According to a draft of the text, parliament will ask the Serbian government to “defend the interest of the republic of Serbia and people in Kosovo … as a priority until a compromise solution is found” to solve the
situation, which should be done “through a dialogue between Belgrade and Pristina”.

Mirko Cvetkovic, the Serbian prime minister, told politicans on Saturday that “the aim was to create incidents and provoke Serbia”.

Thaci’s bid to reassert his government’s control over the region has been criticised by the US and EU as provocative.

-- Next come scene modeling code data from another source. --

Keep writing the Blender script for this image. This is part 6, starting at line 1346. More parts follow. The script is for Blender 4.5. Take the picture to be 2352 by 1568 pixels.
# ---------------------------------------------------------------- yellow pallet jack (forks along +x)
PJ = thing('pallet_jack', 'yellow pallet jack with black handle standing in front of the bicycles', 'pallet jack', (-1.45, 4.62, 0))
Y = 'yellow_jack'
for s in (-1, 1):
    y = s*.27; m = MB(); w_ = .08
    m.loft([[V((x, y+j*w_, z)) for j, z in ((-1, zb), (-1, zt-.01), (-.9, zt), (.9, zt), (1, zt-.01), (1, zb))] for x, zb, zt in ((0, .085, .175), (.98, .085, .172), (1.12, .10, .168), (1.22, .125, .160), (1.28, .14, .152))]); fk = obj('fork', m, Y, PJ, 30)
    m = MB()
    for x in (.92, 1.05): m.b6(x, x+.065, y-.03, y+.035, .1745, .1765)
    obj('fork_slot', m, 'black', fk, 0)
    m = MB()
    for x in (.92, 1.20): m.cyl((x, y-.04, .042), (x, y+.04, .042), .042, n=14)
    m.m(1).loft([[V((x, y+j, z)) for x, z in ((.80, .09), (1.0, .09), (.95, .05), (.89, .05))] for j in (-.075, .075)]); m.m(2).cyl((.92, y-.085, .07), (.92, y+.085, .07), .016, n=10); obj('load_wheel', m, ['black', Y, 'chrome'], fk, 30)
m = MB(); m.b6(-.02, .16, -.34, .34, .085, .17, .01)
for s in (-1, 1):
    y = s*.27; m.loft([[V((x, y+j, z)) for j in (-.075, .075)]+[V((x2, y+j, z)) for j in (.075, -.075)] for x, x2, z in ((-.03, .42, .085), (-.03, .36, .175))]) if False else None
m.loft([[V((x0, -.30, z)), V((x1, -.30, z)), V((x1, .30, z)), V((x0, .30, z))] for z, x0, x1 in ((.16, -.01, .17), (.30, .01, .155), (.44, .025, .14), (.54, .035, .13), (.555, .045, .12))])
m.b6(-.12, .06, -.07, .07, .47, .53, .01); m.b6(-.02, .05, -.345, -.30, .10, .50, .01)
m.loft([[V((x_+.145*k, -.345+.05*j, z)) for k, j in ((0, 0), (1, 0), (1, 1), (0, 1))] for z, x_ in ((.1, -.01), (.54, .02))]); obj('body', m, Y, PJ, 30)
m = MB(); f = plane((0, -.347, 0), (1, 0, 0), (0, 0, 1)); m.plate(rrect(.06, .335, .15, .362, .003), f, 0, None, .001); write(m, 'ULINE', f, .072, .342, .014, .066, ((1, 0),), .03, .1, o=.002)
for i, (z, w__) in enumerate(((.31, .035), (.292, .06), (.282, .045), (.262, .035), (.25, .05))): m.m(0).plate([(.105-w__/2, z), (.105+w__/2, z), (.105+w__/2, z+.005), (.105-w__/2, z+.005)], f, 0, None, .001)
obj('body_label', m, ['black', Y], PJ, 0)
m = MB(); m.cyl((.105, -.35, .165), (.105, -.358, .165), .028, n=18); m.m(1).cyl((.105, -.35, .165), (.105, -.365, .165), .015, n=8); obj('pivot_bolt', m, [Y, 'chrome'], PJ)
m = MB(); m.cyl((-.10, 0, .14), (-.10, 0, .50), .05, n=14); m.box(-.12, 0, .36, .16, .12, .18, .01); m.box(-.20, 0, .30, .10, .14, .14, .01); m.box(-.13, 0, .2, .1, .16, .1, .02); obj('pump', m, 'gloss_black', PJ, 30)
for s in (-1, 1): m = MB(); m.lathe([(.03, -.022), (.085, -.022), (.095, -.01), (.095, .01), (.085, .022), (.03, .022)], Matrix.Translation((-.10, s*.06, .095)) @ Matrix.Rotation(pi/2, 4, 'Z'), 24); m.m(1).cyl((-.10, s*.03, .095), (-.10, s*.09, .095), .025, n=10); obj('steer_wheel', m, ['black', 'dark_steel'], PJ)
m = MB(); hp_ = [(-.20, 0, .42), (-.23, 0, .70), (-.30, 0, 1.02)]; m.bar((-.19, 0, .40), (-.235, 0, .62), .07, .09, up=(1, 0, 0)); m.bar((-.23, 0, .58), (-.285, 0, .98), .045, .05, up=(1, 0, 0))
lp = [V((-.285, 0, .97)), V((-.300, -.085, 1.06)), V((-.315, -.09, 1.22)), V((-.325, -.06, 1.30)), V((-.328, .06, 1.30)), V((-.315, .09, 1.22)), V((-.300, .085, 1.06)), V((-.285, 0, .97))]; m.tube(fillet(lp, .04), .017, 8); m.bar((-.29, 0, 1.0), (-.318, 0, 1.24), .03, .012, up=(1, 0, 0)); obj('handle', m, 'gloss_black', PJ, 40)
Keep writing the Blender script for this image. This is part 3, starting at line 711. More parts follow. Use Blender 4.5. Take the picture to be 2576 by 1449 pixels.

The region, and Belgrade itself, have not accepted rule from Pristina since Kosovo’s ethnic-Albanian majority declared independence from Serbia in 2008.

‘Verge of war’

Borco Stevanovic, Serbia’s chief negotiator with Pristina, told parliament that “the situation in the north is at the verge of war”.

“Stevanovic … spent the last five days in northern Kosovo trying to diffuse the situation and he himself went through some difficult things and difficult situations,” Al Jazeera’s Aljosa Milenkovic, reporting from Belgrade, said. 

The situation in northern Kosovo, which dominated by ethnic Serbs, was calm but tense on Saturday afternoon, Serbian media reported from the town of Mitrovica.

According to Serbian media, two border crossings are closed for traffic by NATO-led Kosovo Force (KFOR) troops.

Angry Kosovo Serbs have blocked the roads leading to the crossings to prevent KFOR from reaching them, the Belgrade-based Beta news agency reported.

Last year, KFOR forces were reduced from 10,000 to 6,300, but the recent violence could now delay plans for a further reduction.

Kosovos independence

As of July 22, 77 out of the 193 United Nations member states, 22 out of the 27 European Union member states, and 24 out of the 28 NATO members, including the US, have recognized Kosovo’s independence.

Serbia’s refusal to recognise Kosovo’s independence could be a sticking point in Belgrade’s EU accession talks.

Marko Gasic, founder of the Serbian Information Centre, told Al Jazeera: “In international terms the world has not recognised Kosovo’s independence.

“I feel that the US is encouraging its puppets in Pristina to take the military road to create facts on the ground.

“Because you should remember for most of the world this part of Serbia, is just that, part of Serbia.”